Ideas, ideas – The Rock Face
While writing The Children of Darkness, I was confronted with a dilemma. The Temple of Light had labored for a thousand years to rewrite history to suit their needs and eradicate all signs of the past. How then were the Seekers to discover the lost truth?
Yes, thanks to the keepers, they were able to figure out the rhyme and follow its directions. But at some point, they would hit the limits of the world the Temple of Light had defined. From there, the way to the keep would follow a path obscured not only by the vicars’ lies, but by nature—a road overgrown after centuries of neglect.
How then would they find their way, since the keepmasters would surely leave no obvious trail for the vicars to follow?
That’s when I came up with the idea of the rock face.
In my youth, my parents used to take us on vacation to Franconia Notch in the white mountains of New Hampshire. One of the main features I always looked forward to was The Old Man of the Mountains, a rock cliff near the top of Cannon Mountain with an unusual characteristic. As we drove north, it appeared no more than a rock slide near the summit. But as we passed it, my father would slow down and urge us to glance back, until finally, as we eased into the parking lot at Profile Lake, the cliff transformed into the head of an old man, with a face so noble as to inspire stories (like the wonderful short story by Nathaniel Hawthorne, titled The Great Stone Face).
We’d take the aerial tramway to the summit and hike around the old man’s brow, which I always thought a bit disrespectful, though the face was invisible from up close.

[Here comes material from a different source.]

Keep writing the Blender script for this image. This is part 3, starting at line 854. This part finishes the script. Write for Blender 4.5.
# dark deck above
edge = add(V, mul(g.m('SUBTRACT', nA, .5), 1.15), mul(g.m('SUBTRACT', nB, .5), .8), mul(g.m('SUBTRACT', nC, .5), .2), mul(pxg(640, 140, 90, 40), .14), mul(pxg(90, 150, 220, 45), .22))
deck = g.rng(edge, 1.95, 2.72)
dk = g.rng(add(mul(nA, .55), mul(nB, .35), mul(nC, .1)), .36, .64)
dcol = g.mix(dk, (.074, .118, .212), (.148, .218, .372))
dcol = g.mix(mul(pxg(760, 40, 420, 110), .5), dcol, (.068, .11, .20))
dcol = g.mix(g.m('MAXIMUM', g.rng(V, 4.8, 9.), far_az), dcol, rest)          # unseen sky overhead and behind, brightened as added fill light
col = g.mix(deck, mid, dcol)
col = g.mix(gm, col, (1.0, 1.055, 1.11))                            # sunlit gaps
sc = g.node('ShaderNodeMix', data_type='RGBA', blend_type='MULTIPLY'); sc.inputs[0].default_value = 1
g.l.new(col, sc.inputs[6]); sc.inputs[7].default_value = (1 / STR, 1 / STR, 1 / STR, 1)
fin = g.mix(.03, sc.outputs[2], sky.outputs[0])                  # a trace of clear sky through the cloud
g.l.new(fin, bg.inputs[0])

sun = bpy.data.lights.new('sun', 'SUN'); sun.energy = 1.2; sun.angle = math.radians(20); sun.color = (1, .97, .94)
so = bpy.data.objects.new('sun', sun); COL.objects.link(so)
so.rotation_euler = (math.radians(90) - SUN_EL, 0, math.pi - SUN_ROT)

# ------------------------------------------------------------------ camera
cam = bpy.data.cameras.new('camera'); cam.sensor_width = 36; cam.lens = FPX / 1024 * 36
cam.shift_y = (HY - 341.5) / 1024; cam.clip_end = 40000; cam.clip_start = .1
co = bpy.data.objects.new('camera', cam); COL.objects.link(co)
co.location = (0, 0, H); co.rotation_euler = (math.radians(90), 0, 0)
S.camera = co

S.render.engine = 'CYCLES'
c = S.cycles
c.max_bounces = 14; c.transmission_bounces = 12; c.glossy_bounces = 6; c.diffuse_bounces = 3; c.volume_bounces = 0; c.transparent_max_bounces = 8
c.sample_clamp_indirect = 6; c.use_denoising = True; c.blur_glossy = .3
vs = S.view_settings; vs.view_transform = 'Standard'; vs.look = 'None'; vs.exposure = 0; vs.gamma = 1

Alas, time and weather took their toll. Freezing and thawing opened fissures in the Old Man’s forehead. The New Hampshire state legislature passed an appropriation to stabilize it, using steel rods and turnbuckles. But despite their efforts, the formation collapsed between midnight and 2 a.m., May 3, 2003. Dismay over the collapse was so great that people left flowers at the base of the cliffs in tribute.
These fond memories of the great stone face occurred to me as I wrote The Children of Darkness, and the rock face of the rhyme was born—my poor tribute to this icon of my youth.